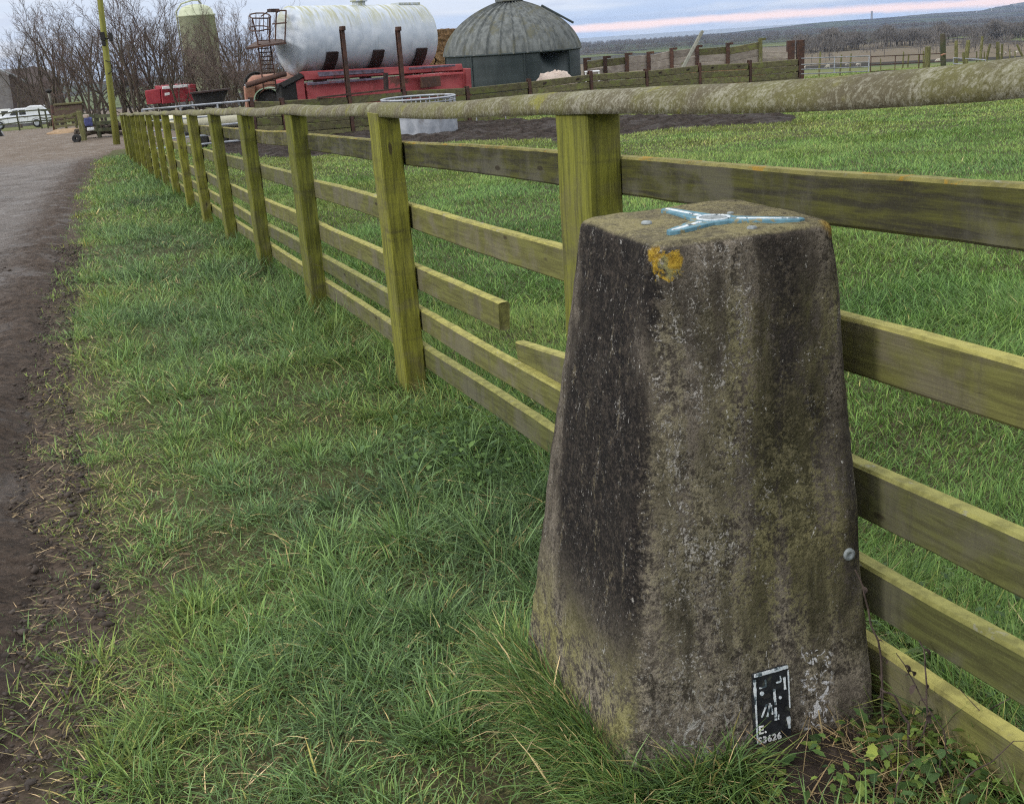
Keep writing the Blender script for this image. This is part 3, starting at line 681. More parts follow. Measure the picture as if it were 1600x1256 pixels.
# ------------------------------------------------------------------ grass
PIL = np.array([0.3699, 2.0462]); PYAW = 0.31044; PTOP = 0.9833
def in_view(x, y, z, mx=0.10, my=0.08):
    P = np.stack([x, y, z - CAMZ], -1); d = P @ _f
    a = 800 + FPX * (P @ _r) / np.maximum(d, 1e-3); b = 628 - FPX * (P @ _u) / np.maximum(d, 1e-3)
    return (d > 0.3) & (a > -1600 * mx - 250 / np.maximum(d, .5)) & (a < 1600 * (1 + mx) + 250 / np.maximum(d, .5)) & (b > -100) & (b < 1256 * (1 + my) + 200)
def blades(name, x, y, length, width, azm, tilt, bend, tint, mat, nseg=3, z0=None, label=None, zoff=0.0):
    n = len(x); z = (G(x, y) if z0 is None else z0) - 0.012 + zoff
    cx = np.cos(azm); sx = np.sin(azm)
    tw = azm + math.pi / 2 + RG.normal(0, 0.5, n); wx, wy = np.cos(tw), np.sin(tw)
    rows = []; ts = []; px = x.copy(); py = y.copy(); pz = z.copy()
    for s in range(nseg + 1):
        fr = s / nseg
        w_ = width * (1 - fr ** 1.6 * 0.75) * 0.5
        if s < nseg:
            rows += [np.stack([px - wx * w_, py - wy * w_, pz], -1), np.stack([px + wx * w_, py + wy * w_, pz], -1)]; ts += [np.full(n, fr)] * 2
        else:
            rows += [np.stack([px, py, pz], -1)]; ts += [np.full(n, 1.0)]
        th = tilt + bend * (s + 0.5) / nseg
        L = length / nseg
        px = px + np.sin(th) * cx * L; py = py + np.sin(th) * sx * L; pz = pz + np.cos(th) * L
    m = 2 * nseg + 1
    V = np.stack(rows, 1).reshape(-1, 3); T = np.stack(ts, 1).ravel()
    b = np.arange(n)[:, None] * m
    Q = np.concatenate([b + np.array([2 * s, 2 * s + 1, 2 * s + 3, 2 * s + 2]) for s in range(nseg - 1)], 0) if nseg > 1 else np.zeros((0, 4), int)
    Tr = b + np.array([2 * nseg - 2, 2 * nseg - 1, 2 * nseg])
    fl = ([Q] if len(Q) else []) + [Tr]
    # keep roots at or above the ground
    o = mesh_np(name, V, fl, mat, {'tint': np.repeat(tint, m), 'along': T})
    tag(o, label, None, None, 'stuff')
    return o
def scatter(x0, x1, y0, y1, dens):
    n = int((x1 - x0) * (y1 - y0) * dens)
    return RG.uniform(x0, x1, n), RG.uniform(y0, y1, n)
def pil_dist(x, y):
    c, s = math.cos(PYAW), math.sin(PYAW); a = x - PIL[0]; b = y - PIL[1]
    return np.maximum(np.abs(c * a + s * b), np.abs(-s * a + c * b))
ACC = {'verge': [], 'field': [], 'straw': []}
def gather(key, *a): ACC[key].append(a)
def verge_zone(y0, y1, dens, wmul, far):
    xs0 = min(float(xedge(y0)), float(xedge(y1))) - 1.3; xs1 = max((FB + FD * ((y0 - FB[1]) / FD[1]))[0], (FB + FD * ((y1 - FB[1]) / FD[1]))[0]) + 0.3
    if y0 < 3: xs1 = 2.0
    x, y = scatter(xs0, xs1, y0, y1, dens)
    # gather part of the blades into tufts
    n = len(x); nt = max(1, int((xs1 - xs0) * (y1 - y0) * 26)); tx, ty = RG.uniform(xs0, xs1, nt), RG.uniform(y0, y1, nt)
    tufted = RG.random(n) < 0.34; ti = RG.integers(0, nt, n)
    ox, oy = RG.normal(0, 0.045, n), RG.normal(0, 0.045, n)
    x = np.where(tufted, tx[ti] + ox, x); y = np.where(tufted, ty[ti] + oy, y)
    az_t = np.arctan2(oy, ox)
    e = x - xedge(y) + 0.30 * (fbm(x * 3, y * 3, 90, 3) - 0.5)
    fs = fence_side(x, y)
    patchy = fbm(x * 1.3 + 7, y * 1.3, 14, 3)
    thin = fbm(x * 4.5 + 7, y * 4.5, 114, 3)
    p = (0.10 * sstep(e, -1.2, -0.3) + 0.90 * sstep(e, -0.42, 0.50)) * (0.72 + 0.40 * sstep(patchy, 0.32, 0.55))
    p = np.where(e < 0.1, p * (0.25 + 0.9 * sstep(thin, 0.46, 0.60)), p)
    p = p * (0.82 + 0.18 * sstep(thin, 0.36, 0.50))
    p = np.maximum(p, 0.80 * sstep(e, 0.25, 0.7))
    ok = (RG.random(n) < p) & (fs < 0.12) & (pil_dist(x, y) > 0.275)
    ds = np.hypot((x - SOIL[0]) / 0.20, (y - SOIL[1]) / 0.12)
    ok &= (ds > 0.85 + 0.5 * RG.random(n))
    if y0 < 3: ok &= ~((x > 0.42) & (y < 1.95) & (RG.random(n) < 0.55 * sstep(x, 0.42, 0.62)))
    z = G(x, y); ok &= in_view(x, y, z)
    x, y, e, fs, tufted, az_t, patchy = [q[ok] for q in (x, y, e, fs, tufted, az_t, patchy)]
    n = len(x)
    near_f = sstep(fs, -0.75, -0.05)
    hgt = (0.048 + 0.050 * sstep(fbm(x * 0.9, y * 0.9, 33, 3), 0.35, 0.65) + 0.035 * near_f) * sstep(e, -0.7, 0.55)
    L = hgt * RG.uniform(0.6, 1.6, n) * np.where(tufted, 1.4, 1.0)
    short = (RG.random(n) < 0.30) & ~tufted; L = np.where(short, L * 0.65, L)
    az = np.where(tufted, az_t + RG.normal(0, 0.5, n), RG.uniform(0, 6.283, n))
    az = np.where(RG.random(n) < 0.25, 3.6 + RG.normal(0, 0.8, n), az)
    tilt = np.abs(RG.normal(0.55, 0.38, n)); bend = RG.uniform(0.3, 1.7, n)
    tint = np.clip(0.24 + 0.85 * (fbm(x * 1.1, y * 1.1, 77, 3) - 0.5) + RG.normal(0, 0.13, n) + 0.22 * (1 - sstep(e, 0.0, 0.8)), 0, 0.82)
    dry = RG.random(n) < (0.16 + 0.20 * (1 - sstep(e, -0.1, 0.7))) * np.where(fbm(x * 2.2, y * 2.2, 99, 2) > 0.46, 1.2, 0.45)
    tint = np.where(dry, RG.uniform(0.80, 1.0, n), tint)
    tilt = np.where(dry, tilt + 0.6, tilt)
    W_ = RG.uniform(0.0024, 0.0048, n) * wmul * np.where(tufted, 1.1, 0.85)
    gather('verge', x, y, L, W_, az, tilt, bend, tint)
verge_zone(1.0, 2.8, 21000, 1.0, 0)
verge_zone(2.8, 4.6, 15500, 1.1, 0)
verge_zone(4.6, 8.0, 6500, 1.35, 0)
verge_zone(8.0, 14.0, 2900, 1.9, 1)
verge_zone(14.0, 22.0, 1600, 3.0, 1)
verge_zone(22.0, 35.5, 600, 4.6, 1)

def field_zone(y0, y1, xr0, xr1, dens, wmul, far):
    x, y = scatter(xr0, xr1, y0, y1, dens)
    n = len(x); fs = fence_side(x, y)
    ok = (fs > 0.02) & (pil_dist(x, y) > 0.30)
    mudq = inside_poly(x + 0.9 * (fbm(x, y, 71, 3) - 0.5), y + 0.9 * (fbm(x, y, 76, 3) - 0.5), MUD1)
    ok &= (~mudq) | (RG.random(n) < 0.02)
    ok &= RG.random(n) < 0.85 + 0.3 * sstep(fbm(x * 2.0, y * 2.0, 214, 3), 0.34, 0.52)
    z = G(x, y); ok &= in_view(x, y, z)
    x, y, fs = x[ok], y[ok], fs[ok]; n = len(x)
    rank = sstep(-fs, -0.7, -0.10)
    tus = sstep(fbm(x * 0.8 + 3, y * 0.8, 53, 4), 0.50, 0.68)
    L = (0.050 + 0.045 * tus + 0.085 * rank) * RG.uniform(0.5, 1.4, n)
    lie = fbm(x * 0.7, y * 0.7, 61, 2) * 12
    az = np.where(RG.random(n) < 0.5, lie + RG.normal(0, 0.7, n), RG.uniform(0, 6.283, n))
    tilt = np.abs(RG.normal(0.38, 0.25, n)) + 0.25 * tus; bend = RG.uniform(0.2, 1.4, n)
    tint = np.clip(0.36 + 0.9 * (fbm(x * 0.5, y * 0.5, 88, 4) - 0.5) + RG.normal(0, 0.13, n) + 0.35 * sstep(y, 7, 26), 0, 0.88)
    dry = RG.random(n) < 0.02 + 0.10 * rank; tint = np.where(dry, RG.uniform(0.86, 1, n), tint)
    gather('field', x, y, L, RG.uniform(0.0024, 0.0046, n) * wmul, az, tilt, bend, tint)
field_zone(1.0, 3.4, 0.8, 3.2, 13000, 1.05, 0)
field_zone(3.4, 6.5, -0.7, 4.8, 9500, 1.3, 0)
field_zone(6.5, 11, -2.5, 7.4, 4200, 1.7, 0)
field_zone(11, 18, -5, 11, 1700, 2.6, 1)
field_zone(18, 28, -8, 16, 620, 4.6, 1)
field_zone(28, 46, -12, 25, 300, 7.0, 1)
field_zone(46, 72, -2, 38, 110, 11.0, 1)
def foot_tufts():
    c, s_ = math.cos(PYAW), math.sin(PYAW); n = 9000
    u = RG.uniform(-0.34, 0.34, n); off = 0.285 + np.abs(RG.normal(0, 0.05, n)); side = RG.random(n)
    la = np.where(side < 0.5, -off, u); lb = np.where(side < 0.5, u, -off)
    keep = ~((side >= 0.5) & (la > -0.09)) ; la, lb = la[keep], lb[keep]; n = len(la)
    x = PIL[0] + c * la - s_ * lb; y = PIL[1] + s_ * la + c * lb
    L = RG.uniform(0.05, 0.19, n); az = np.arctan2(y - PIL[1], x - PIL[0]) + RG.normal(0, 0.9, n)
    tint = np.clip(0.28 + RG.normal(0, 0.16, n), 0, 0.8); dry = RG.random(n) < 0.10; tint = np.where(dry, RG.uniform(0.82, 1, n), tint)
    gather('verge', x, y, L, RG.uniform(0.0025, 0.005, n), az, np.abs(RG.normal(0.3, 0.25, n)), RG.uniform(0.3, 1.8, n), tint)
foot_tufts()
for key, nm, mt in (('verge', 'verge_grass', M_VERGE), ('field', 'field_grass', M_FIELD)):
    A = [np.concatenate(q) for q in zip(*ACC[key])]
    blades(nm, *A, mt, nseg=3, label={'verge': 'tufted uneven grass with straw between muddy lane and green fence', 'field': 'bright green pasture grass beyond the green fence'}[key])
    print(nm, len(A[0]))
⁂
*Work required*. Identify each line of the material where the word "part" shows up, and copy it.

*Reply to the exercise*.
Keep writing the Blender script for this image. This is part 3, starting at line 681. More parts follow. Measure the picture as if it were 1600x1256 pixels.
    # gather part of the blades into tufts